Q: Why does “stay an execution” mean stop it, rather than “stay with it” or “stay the course” or “stay put”?

A: Phrases like “stay an execution” or “stay one’s hand” make sense once you know that the original meaning of “stay” was to halt or stop.

“Stay” can be traced by way of Old French back to the Latin verb stare (to stand).

As the Oxford English Dictionary explains, the earliest meaning of the English verb, recorded in writing around 1440, was “to cease going forward; to stop, halt; to arrest one’s course and stand still.”

That sense of the word is now defunct, but “stay” soon evolved into related meanings that are still in use today.

For example, several uses of “stay” in the sense of stopping an activity emerged in the 16th century. One of these meant to cease, delay, or prevent an action or a process, a usage that’s often found in legal terminology, according to the OED.

The earliest recorded examples are from the papers of King Henry VIII in the 1520s to 1540s. This one dates from 1542-43: “Item that no execucion of any iudgement geuen … be staied or deferred.”

This later example, also cited in the OED, is from Edmund Burke’s last writings on the French Revolution (often called Letters on a Regicide Peace, 1796):

“When a neighbour sees a new erection, in the nature of a nuisance, set up at his door … the judge … has a right to order the work to be staid.”
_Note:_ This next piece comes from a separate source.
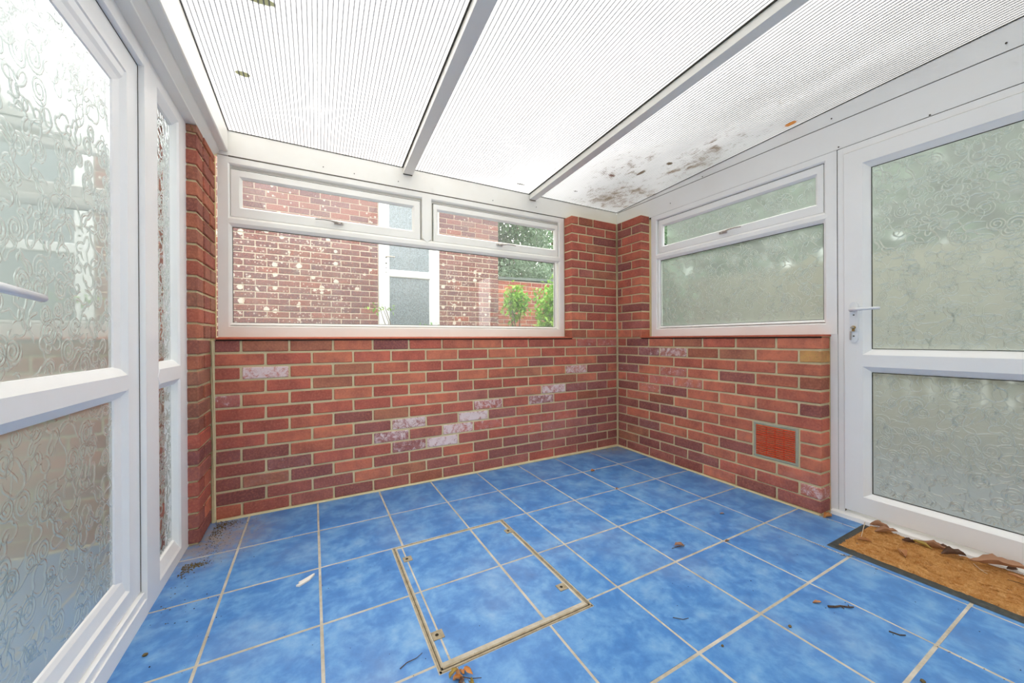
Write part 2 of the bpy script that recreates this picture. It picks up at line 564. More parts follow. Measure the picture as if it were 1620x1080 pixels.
def relief(g, P, u0, u1, v0, v1, d, seed, dens=1.0, w=.0033, h=.0009):
    """loops, spirals and long strokes standing proud of a pressed glass pane"""
    R = random.Random(seed)

    def stroke(pts, ww):
        run = []
        for p in pts + [None]:
            if p is not None and u0 + .004 < p[0] < u1 - .004 and v0 + .004 < p[1] < v1 - .004:
                run.append(p)
                continue
            if len(run) > 3:
                b = len(g.v)
                for i, q in enumerate(run):
                    a_ = run[max(i - 1, 0)]; c_ = run[min(i + 1, len(run) - 1)]
                    tx, ty = c_[0] - a_[0], c_[1] - a_[1]
                    L = math.hypot(tx, ty) or 1
                    nx, ny = -ty / L, tx / L
                    e = min(1, i / 2.5, (len(run) - 1 - i) / 2.5)
                    for s, hh in ((-1, 0), (-.45, .8), (0, 1), (.45, .8), (1, 0)):
                        g.v.append(P(q[0] + nx * s * ww * e, q[1] + ny * s * ww * e, d + .0003 + hh * h * e))
                for i in range(len(run) - 1):
                    for k in range(4):
                        g.f.append((b + i * 5 + k, b + (i + 1) * 5 + k, b + (i + 1) * 5 + k + 1, b + i * 5 + k + 1))
            run = []

    step = .054 / math.sqrt(dens)
    nu = max(1, round((u1 - u0) / step)); nv = max(1, round((v1 - v0) / step))
    for i in range(nu + 1):
        for j in range(nv + 1):
            cu = u0 + (i + .5 * (j % 2)) * step + R.uniform(-.3, .3) * step
            cv = v0 + (j + .2) * step + R.uniform(-.3, .3) * step
            k = R.random()
            ph = R.uniform(0, 6.28); sg = R.choice((-1, 1))
            if k < .34:       # spiral
                n = 44; r1 = R.uniform(.02, .036)
                pts = [(cu + math.cos(ph + sg * t * .36) * r1 * (.15 + .85 * t / n) * 1.0, cv + math.sin(ph + sg * t * .36) * r1 * (.15 + .85 * t / n) * 1.15) for t in range(n)]
            elif k < .78:     # wandering loop
                n = 46; r1 = R.uniform(.022, .045); a2 = R.uniform(.2, .5); w2 = R.choice((2, 3))
                pts = []
                for t in range(n):
                    th = ph + sg * t / n * 7.0
                    rr = r1 * (.75 + a2 * math.sin(w2 * th + ph))
                    pts.append((cu + rr * math.cos(th) + .012 * math.sin(t * .13 + ph), cv + rr * math.sin(th) * 1.1 + .02 * t / n))
            else:             # long S stroke
                n = 34; L = R.uniform(.10, .19); an = R.uniform(0, 3.14); cvv = R.uniform(.5, 2.4) * sg
                x, y = cu - math.cos(an) * L / 2, cv - math.sin(an) * L / 2
                pts = []
                for t in range(n):
                    th = an + cvv * math.sin(t / n * 5.5)
                    x += math.cos(th) * L / n; y += math.sin(th) * L / n
                    pts.append((x, y))
            stroke(pts, w * R.uniform(.7, 1.25))


def pane_relief(P, u0, u1, v0, v1, d, seed, mat, parent, dens=1.0, w=.0030, h=.0019):
    g = G()
    g.poly([P(u0, v0, d), P(u1, v0, d), P(u1, v1, d), P(u0, v1, d)])
    relief(g, P, u0, u1, v0, v1, d, seed, dens, w, h)
    if P is PR:              # keep every face turned to the room
        g.f = [f[::-1] for f in g.f]
    o = g.build('pane', mat, parent, smooth=True, fix=False)
    o.data.materials.append(M_RIDGE if mat is M_OBS else M_RIDGE_L)
    for p in o.data.polygons[1:]:
        p.material_index = 1
    return o


# ------------------------------------------------------------------ brick laying
def brick_mesh(name, seed, L=.215, T=.1, H=.064):
    R = random.Random(seed)
    bm = bmesh.new()
    bmesh.ops.create_cube(bm, size=1)
    for v in bm.verts:
        v.co = Vector((v.co.x * L + R.uniform(-.0012, .0012), v.co.y * T + R.uniform(-.0008, .0008), v.co.z * H + R.uniform(-.0014, .0014)))
    bmesh.ops.bevel(bm, geom=list(bm.edges), offset=.0032, segments=1, affect='EDGES')
    me = bpy.data.meshes.new(name)
    bm.to_mesh(me); bm.free()
    return me


def brick_set(mat):
    S = {}
    for key, L in (('full', .219), ('half', .104), ('q', .05)):
        S[key] = []
        for i in range(5):
            me = brick_mesh('brick', i * 11 + len(key), L)
            me.materials.append(mat)
            S[key].append((me, L))
    return S


SET_IN = brick_set(M_BRICK)
SET_OUT = brick_set(M_BRICK_OUT)
REDS = [(184, 106, 84), (176, 94, 78), (168, 90, 76), (194, 116, 90), (182, 100, 82), (172, 96, 82)]
DULL = [(144, 88, 82), (136, 84, 80), (154, 90, 82), (132, 82, 80), (158, 98, 88), (148, 92, 84)]
BROWN = [(160, 104, 82), (150, 92, 72), (168, 112, 88)]


def lay(parent, P, u0, u1, z, tone, salt, S=SET_IN, R=random, axis='x', T=.1, H=.0628):
    """one brick between joints u0..u1 with its bed centre at z; P gives the face point"""
    L = abs(u1 - u0) - (.0118 if S is SET_IN else .0105)
    if L < .012:
        return
    key = 'full' if L > .15 else ('half' if L > .075 else 'q')
    me, L0 = R.choice(S[key])
    o = bpy.data.objects.new('brick', me)
    COL.objects.link(o)
    o.parent = parent
    um = (u0 + u1) / 2
    o.location = P(um, z, -T / 2 + R.uniform(-.0012, .0015))
    o.scale = (L / L0, T / .1, H / .064)
    if axis == 'y':
        o.rotation_euler = (0, 0, math.pi / 2)
    c = lin(*tone)
    j = R.uniform(.9, 1.12) * (1.22 if S is SET_IN else 1.0)
    o.color = (c[0] * j, c[1] * j, c[2] * j, salt)
    return o


def WB(u, v, d=0):           # face of the back wall
    return (u, -d, v)


def WR(u, v, d=0):           # face of the right wall
    return (-d, u, v)


# salt stains on the two low walls, centres on the wall (u, z, radius, strength)
SALT_B = [(-2.683, .787, .12, .95), (-2.856, .639, .07, .6), (-1.88, .412, .11, .85), (-1.407, .417, .11, 1), (-1.295, .483, .1, .8),
          (-.816, .496, .1, .8), (-.703, .562, .1, .9), (-.501, .703, .1, .9), (-1.999, .343, .1, .8), (-1.65, .266, .11, 1),
          (-1.54, .341, .12, .9), (-1.305, .347, .12, .6), (-1.866, .272, .1, .7), (-2.154, .348, .1, .5), (-2.711, .408, .1, .6),
          (-2.568, .263, .1, .5), (-2.691, .199, .1, .5), (-2.327, .077, .12, .5), (-.924, .55, .1, .5), (-.562, .562, .1, .7),
          (-2.014, .255, .1, .7), (-1.133, .074, .15, .5), (-.817, .228, .2, .55), (-.563, .428, .15, .6), (-1.21, .397, .1, .5),
          (-1.268, .283, .12, .5), (-.343, .959, .07, .9), (-.126, .943, .1, .6), (-.482, .719, .06, .95), (-.415, .568, .1, .6),
          (-.348, .155, .15, .6), (-.519, .203, .15, .55), (-.713, .2, .12, .6), (-.451, .356, .12, .5), (-.7, .28, .62, .52), (-2.3, .12, .4, .36), (-.25, .6, .3, .42)]
SALT_R = [(-.188, .644, .1, .5), (-.135, .694, .1, .6), (-.306, .851, .12, .7), (-.575, .855, .12, .8), (-.533, .704, .12, .7),
          (-.489, .633, .1, .6), (-.693, .653, .08, .7), (-.398, .279, .1, .8), (-.573, .411, .1, .45), (-.064, 1.055, .1, .6),
          (-.155, 1.108, .1, .5), (-.139, 1.274, .1, .5), (-.067, 1.547, .12, .5), (-.652, .118, .15, .5), (-1.446, .212, .1, .85),
          (-1.46, .121, .1, .8), (-1.208, .125, .12, .5), (-1.118, .305, .1, .6), (-.937, .26, .12, .4), (-1.446, .037, .12, .5),
          (-.337, .553, .1, .6), (-.9, .1, .3, .45), (-.3, .5, .3, .35)]


def salt_at(T, u, v):
    s = .12
    for cu, cv, r, k in T:
        s = max(s, k * math.exp(-(((u - cu) / (r * 1.1)) ** 2 + ((v - cv) / (r * .45)) ** 2)))
    return min(1.0, s)


def tone_back(R, u, v):
    dull_odds = .10 + .55 * max(0, min(1, (.62 - v) / .5)) + .35 * max(0, min(1, (u + 1.3) / 1.1)) * (1 if v < .9 else .15)  # dull bricks likelier lower down and towards the right end
    if v > .98:
        dull_odds = .12
    k = R.random()
    if k < dull_odds:
        return R.choice(DULL)
    return R.choice(REDS) if k < .93 else R.choice(BROWN)


def tone_right(R, u, v):
    dull_odds = .05 + .6 * max(0, min(1, (u + .95) / .75)) * (1 if v < .98 else .55) + .35 * max(0, min(1, (.4 - v) / .4)) * max(0, min(1, (u + 1.4) / .5))  # dull bricks likelier towards the inner corner and lower down
    k = R.random()
    if k < dull_odds:
        return R.choice(DULL)
    return R.choice(REDS[:1] + REDS[3:5] + [(196, 114, 90), (200, 120, 94)]) if k < .95 else R.choice(BROWN)


Z0, CZ = .975, .075
JA = [-2.915, -2.793, -2.564, -2.335, -2.106, -1.877, -1.647, -1.413, -1.174, -.943, -.701, -.463, -.239, -.004]
JB = [-2.915, -2.68, -2.449, -2.221, -1.992, -1.762, -1.530, -1.294, -1.058, -.822, -.582, -.352, -.121, -.004]
RB = random.Random(31)

# ================================================================== the setting
# floor: grout bed, then every tile
floor = empty('floor', kind='structure')
G().box(-3.03, .16, -3.35, .12, -.12, -.0013).build('grout_bed', M_GROUT, floor)
XS = [-3.102, -2.757, -2.422, -2.073, -1.737, -1.396, -1.055, -.712, -.352, -.008, .10]
YS = [.02, -.362, -.700, -1.048, -1.383, -1.720, -2.052, -2.392, -2.735, -3.08, -3.3]
GAP = .0043
RT = random.Random(5)


def tile_mesh(x0, x1, y0, y1, top):
    bm = bmesh.new()
    bmesh.ops.create_cube(bm, size=1)
    for v in bm.verts:
        v.co = Vector((v.co.x * (x1 - x0), v.co.y * (y1 - y0), v.co.z * .010))
    bmesh.ops.bevel(bm, geom=[e for e in bm.edges if all(v.co.z > 0 for v in e.verts)], offset=.0016, segments=1, affect='EDGES')
    me = bpy.data.meshes.new('tile'); bm.to_mesh(me); bm.free()
    me.materials.append(M_TILE)
    return me


def tile(x0, x1, y0, y1, parent, gx=GAP, top=None, zc=None):
    x0 += gx; x1 -= gx; y0 += gx; y1 -= gx
    if x1 - x0 < .006 or y1 - y0 < .006:
        return
    o = link('tile', tile_mesh(x0, x1, y0, y1, 0), parent)
    o.location = ((x0 + x1) / 2, (y0 + y1) / 2, -.005 + (RT.uniform(-.0006, .0006) if zc is None else zc))
    return o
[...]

We also mentioned the phrase “stay one’s hand,” a usage that the OED describes as “somewhat” archaic.

The dictionary says it literally means “to cease or cause to cease from attack,” though it’s chiefly used figuratively in the sense of to restrain someone from doing something.

The OED’s earliest citation is from the Geneva Bible of 1560 (Daniel 4:35): “And none can stay his hand, nor say vnto him, What doest thou?”

In short, “stay” originally meant to stop. The sense of remaining in place or being stationary—today’s more common meaning—evolved in the 16th century from the earlier one.

Here’s an example of the new usage from The Taming of the Shrew, which Shakespeare wrote in the early 1590s: “Your ships are stay’d at Venice.

And here’s one from Romeo and Juliet, which may have been written around the same time: “Upon a rapier’s point: stay, Tybalt, stay!”

Those three expressions you mentioned—“stay with it,” “stay the course,” and “stay put” showed up in the 19th century.

Before we sign off, a couple of side issues that you might find interesting.

You’ll notice that in his quotation, Edmund Burke used the past participle “staid,” a common spelling of “stayed” in the 16th through 19th centuries.

This is the source of the 16th-century adjective “staid,” which we use for people who are steady or sedate—or, as the OED says, “free from flightiness or caprice.”

Finally, there’s an entirely different verb “stay,” which is Germanic instead of Latin in origin and means to secure by ropes or “stays.”

The source of this verb is the 11th-century noun “stay” (stæg in Old English), originally a thick nautical rope for supporting a mast.

A related word is the 14th-century noun that means a prop or support, as in the stiff whalebone or metal “stays” (early 1600s) that ladies once laced themselves up in.

A more distant relative is “steel,” a Germanic noun that was recorded as far back as 725 in Old English (stæli).

The ancient ancestor of “steel” as well as these two “stays” (the rope and the support) is a prehistoric Germanic base, stagh or stakh (“be firm”), according to John Ayto’s Dictionary of Word Origins.